▶ [TASK REQUIREMENTS] Review the listing and copy each line that holds the word "Python".

▶ [PROVIDED DATA]
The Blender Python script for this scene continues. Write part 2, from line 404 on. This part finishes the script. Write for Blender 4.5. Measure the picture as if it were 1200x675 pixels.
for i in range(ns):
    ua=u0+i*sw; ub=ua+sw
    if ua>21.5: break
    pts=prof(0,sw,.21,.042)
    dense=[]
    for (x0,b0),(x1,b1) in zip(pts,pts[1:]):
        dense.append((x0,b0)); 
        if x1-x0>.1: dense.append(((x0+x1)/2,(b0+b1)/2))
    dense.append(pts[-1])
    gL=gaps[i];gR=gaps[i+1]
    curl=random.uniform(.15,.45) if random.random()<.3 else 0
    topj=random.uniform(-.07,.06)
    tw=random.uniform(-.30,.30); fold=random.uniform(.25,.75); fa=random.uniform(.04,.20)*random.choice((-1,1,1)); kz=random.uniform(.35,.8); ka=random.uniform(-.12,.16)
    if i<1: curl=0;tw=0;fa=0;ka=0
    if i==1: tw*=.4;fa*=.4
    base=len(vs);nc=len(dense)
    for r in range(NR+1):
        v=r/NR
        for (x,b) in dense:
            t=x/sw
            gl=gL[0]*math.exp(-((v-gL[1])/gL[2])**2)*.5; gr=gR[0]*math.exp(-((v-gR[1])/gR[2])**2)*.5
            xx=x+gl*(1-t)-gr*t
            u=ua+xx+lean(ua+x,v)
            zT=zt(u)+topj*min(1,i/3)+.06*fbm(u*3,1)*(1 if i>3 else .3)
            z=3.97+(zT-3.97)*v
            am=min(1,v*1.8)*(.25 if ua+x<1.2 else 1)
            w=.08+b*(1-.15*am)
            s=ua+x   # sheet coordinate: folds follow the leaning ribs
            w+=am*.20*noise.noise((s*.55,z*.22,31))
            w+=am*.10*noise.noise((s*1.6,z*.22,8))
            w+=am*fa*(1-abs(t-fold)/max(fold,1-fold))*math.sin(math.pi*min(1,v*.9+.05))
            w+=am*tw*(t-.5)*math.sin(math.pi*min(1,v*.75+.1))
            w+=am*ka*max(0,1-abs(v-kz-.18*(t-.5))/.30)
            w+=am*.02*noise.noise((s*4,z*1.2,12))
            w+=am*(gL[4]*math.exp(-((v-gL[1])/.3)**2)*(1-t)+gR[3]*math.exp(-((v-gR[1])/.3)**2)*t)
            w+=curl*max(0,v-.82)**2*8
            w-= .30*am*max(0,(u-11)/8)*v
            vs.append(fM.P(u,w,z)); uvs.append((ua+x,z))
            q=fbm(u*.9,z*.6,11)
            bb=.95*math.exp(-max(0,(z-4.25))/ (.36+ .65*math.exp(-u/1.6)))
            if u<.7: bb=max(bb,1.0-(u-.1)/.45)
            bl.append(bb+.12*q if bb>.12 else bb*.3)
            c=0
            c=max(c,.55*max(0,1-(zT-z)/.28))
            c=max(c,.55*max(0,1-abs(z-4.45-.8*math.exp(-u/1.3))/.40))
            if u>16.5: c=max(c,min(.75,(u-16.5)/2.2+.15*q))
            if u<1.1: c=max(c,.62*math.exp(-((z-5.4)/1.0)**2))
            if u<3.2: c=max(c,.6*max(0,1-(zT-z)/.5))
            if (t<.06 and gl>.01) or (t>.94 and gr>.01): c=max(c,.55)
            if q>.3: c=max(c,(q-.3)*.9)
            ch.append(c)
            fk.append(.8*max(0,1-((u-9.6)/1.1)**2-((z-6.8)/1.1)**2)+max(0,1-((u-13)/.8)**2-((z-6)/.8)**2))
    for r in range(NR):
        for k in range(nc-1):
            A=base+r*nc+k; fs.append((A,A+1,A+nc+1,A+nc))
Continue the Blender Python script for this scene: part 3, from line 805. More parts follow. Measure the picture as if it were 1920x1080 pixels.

▶ [CORRECT OUTPUT]
The Blender Python script for this scene continues. Write part 2, from line 404 on. This part finishes the script. Write for Blender 4.5. Measure the picture as if it were 1200x675 pixels.
Continue the Blender Python script for this scene: part 3, from line 805. More parts follow. Measure the picture as if it were 1920x1080 pixels.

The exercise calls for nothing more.